Милонову, будь он более образован, следовало бы запрещать не Кончиту Вурст, а Бердяева – вот жест радикальный и серьезный! Но, наше счастье, Милонов есть то, что он есть.

Образованный человек, кстати, министру культуры писать бы не стал: у министра культуры в руках нет запретительного рычага. Его инструмент – не запрет, а поощрение, финансирование. Таким министром был Михаил Швыдкой, лукавый царедворец державинского типа, который мог проникновенно обманывать, но никогда не выходил в контроле за неестественным из своих естественных министерских границ. «Всякому безобразию есть свое приличие», - любил он цитировать Чехова. Швыдкой мог благосклонно выслушать вопль идиотов, но никогда не поддакивал, - и запрета от него мог ждать только идиот.

Это правило приличия было очень существенно для современной ему российской культуры. Суды над кураторами выставок прошли уже после Швыдкого-министра. Во всей истории с поющим трансвеститом Кончитой Вурст в парадигме Швыдкого было бы важно одно: хорошо ли это пение? Все остальное – обертона на основном тоне. Для культуры не значимы ни гомосексуальная идентичность Клауса Номи, ни гетеросексуальная – Александра Вертинского, равно выходивших на сцену в образе бесполого лунного Пьеро. Прилично – разбираться в том, что они сделали для сцены. Неприлично – запрещать их на основании того, что они делали в спальне.

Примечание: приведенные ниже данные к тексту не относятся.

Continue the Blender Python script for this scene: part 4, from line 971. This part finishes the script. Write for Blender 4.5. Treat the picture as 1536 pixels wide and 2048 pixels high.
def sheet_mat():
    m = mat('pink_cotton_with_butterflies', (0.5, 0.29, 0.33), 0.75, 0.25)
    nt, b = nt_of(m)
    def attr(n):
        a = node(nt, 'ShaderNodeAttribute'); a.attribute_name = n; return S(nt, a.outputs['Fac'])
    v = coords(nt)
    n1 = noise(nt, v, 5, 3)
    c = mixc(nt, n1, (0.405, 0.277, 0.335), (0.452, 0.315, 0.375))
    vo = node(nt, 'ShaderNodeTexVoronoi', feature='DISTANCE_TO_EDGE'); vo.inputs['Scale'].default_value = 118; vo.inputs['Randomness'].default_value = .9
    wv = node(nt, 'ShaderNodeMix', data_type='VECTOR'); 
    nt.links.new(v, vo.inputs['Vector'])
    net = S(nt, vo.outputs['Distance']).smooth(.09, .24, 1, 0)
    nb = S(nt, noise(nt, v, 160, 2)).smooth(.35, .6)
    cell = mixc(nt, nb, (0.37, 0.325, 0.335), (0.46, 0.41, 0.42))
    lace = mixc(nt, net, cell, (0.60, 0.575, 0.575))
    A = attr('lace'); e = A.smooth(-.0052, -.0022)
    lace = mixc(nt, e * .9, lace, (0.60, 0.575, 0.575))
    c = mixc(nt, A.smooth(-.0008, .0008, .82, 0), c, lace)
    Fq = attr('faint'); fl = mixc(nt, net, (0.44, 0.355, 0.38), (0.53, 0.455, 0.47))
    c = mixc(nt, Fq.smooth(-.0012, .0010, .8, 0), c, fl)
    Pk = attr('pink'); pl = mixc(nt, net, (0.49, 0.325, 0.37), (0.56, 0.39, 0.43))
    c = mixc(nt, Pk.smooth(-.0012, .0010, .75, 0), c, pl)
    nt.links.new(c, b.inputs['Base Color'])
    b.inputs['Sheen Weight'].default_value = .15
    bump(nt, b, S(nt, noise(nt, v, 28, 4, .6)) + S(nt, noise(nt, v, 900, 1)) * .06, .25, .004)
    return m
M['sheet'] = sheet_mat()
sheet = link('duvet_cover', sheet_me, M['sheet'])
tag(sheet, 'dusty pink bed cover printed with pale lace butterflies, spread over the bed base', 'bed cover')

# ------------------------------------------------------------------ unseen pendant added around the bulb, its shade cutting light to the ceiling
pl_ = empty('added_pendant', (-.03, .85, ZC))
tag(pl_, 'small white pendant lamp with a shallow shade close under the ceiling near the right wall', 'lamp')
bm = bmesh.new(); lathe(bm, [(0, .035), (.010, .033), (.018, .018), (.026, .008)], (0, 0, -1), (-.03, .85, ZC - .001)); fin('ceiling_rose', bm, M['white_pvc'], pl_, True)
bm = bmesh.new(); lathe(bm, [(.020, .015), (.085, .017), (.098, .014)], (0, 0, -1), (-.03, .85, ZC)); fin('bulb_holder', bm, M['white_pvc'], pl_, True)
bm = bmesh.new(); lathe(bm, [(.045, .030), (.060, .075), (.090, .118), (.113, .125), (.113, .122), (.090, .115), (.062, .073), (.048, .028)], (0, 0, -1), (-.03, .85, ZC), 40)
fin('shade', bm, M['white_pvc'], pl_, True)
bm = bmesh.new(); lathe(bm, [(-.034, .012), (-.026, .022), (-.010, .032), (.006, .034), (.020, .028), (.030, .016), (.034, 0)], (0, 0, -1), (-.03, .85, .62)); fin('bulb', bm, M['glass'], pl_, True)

Минкульт, выносящий либо поддерживающий запреты (а их все больше в отношении меньшинств, касайся они гендера либо языка, вроде обсценной лексики), – это министерство антикультуры. Это ведомство подавления, замораживания, неразвития - что-то, скорее, кладбищенское.

Поблагодарим Виталия Милонова, что он своим обращением к министру Мединскому внимание на эту министерскую метаморфозу обратил.